Toronto Star

Canadians humanize immigrant experience in ‘Little America’

- VICTORIA AHEARN THE CANADIAN PRESS

It’s called “Little America,” but it has some big Canadian connection­s.

The new Apple TV Plus anthology series, based on true stories of immigrants in the U.S., has two Canadian directors on two different episodes, one of which was also shot in Montreal.

Oscar-nominated Indo-Canadian filmmaker Deepa Mehta helmed the first episode, “The Manager,” about a young spelling bee champion who runs his family’s Utah motel when his parents are deported back to India.

And Toronto filmmaker Stephen Dunn directed the eighth episode, “The Son,” about a gay man who flees his disapprovi­ng family in Syria and bides his time in Jordan while awaiting asylum in the United States.

“It’s a sensitive series,” Mehta said in a recent phone interview from Madrid, where she’s editing her upcoming film “Funny Boy,” based on a book by Shyam Selvadurai.

“As an immigrant to Canada — and now I’m a Canadian citizen — I’m really tired of the ‘poor immigrants who come in’ story: stories of strife, the stories of how to get over the strife. There seem to be just two stories for immigrants, there’s no human face to them. So suddenly the idea of getting a human face was really interestin­g.”

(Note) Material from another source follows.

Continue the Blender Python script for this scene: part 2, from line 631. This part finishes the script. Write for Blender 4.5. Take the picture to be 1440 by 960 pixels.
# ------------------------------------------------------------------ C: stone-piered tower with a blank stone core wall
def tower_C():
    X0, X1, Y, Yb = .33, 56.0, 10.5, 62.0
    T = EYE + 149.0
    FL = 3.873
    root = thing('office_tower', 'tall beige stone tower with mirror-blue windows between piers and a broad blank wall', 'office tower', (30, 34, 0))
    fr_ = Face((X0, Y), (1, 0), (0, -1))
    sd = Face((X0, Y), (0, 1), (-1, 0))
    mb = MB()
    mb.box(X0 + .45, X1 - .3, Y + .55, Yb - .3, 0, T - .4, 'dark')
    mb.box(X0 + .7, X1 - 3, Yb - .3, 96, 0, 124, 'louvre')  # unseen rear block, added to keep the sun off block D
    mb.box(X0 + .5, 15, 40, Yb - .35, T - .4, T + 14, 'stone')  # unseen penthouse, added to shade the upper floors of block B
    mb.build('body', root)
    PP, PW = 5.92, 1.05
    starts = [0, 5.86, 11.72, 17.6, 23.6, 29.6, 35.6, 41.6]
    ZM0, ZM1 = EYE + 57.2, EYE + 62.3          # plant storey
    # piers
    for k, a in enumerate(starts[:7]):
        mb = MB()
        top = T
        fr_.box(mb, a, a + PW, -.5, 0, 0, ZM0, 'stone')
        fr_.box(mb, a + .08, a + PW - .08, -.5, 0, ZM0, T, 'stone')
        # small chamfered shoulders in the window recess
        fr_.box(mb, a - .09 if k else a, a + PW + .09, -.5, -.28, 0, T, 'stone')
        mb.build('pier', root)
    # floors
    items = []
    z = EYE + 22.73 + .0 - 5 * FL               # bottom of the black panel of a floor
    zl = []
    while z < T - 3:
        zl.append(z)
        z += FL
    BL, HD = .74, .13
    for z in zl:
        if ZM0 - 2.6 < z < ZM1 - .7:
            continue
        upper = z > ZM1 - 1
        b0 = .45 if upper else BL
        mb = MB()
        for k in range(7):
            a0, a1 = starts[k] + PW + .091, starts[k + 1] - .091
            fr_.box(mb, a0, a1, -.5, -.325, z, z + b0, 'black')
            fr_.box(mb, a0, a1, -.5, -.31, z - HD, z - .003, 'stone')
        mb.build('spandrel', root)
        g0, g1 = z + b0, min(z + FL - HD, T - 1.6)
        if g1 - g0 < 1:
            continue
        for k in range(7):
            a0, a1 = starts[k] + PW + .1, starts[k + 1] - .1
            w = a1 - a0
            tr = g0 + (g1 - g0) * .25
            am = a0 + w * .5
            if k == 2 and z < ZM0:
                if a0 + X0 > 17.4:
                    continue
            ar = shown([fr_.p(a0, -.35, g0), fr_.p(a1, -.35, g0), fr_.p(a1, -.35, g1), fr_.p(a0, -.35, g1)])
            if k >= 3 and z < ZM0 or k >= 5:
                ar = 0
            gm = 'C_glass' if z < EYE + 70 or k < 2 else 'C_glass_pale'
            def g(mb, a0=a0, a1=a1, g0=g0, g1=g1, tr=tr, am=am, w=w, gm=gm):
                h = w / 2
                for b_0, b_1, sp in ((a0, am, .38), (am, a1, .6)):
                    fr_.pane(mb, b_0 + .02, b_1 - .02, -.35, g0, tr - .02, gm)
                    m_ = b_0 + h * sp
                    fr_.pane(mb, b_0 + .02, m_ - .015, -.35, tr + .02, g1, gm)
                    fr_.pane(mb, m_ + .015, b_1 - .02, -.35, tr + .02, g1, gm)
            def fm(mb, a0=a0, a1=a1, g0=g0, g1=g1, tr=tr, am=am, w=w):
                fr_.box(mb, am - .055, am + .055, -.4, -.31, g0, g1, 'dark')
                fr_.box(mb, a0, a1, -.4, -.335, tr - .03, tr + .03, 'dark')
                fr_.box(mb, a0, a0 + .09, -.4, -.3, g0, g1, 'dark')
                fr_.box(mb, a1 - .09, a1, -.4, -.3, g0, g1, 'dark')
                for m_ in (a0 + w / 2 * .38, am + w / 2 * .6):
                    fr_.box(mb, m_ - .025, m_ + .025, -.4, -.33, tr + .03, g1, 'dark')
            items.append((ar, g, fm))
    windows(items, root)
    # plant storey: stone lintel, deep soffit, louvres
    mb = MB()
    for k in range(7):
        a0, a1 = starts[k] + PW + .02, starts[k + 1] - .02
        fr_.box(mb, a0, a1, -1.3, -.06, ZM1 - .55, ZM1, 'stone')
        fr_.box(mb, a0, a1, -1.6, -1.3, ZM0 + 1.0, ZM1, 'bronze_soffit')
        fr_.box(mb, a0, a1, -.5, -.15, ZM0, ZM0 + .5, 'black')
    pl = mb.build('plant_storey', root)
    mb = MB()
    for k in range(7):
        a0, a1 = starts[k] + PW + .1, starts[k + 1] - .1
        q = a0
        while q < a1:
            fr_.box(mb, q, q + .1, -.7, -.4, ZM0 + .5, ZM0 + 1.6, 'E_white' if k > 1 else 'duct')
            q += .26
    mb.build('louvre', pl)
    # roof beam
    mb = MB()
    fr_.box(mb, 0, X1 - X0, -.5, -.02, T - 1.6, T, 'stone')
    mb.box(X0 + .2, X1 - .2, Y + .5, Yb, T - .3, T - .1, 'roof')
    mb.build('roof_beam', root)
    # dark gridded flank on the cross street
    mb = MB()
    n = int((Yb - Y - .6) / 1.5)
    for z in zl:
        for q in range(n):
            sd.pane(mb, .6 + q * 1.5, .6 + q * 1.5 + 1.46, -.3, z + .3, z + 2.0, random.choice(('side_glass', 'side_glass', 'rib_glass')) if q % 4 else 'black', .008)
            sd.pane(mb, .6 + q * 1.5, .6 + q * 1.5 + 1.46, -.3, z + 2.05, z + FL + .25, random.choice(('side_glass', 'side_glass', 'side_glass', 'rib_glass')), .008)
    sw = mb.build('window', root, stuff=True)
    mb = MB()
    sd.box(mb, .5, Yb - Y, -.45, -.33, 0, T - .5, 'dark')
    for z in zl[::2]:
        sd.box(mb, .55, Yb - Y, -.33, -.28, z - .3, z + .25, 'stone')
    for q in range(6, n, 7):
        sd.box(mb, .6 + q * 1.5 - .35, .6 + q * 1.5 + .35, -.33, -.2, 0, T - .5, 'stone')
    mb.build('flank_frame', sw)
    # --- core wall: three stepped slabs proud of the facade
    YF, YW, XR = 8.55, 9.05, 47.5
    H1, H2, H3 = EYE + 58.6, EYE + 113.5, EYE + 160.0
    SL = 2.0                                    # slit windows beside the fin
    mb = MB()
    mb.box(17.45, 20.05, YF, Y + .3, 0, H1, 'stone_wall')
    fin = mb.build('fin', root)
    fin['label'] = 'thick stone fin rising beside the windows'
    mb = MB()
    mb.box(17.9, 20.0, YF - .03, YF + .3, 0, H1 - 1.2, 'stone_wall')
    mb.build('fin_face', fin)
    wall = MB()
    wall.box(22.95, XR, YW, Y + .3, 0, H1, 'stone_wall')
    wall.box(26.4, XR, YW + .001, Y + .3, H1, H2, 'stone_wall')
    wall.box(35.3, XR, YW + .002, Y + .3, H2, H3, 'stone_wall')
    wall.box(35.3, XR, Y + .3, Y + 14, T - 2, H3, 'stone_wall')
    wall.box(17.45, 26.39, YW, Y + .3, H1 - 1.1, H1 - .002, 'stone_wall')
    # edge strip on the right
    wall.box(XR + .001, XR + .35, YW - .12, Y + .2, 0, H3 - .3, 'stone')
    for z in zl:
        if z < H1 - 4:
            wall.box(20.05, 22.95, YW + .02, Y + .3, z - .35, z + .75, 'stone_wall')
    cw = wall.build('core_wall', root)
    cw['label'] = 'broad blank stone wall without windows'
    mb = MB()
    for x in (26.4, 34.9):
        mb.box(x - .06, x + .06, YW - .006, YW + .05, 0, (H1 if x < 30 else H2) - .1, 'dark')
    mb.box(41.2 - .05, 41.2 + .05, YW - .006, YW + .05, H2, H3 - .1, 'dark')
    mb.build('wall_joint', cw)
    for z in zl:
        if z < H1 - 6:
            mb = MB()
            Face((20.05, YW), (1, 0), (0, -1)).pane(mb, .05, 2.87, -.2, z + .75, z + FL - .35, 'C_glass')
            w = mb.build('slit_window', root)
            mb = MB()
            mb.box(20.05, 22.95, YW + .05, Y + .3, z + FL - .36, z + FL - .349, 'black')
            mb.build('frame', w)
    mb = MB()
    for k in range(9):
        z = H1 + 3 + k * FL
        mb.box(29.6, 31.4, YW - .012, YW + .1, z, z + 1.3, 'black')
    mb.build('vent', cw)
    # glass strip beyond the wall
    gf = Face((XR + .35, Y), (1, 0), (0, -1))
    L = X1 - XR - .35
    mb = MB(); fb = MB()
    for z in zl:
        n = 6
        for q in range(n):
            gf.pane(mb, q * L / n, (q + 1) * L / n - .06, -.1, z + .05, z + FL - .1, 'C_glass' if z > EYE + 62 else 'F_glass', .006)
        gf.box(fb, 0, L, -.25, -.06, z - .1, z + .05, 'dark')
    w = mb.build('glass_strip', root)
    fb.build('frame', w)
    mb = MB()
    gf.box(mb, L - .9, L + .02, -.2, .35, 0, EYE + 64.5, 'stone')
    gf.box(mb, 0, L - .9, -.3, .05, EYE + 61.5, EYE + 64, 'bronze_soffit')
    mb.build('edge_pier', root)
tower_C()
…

“Little America” is inspired by real stories featured in Epic magazine.

“These are often narratives that are never the centre of the story, characters that are never usually the protagonis­t in Hollywood filmmaking,” said Dunn, who was born in St. John’s, N.L., and wrote and directed 2015’s “Closet Monster,” which won the Best Canadian Feature award at the Toronto Internatio­nal Film Festival.

“And what I loved is there’s such diversity and such a celebratio­n of culture in this show.”

Mehta said she was drawn to the team behind the series and “fell in love” with “The Manager” script by playwright Rajiv Joseph, who was a finalist for the 2010 Pulitzer Prize for drama for “Bengal Tiger at the Baghdad Zoo.”

She spoke by phone with the real-life protagonis­t who inspired the episode, Kunal Sah, as well as his parents, and shot the episode in a New Jersey motel run by a Pakistani-American family.

Mehta feels it’s an important series at a time of political tensions over U.S. immigratio­n policies.

“More than any other time I think that the series would be relevant, because it’s humanistic,” said Mehta, who grew up in New Delhi and wrote and directed the Oscar-nominated “Water.”

“Toni Morrison said that all art is political and she’s absolutely right on. Because there is a very solid, political, not inyour-face kind of thing about the series, but definitely the foundation is political.”

U.S. immigratio­n policies had a direct impact on production of “The Son” episode, which is written by Dunn and Amrou Al-Kadhi.

They had to move production to Montreal with a mostly Canadian crew because of a travel ban that restricted actor Adam Ali — a Libyan-born, U.K. citizen — from shooting in the U.S. Ali was also recently refused entry in the U.S. for the series premiere in L.A.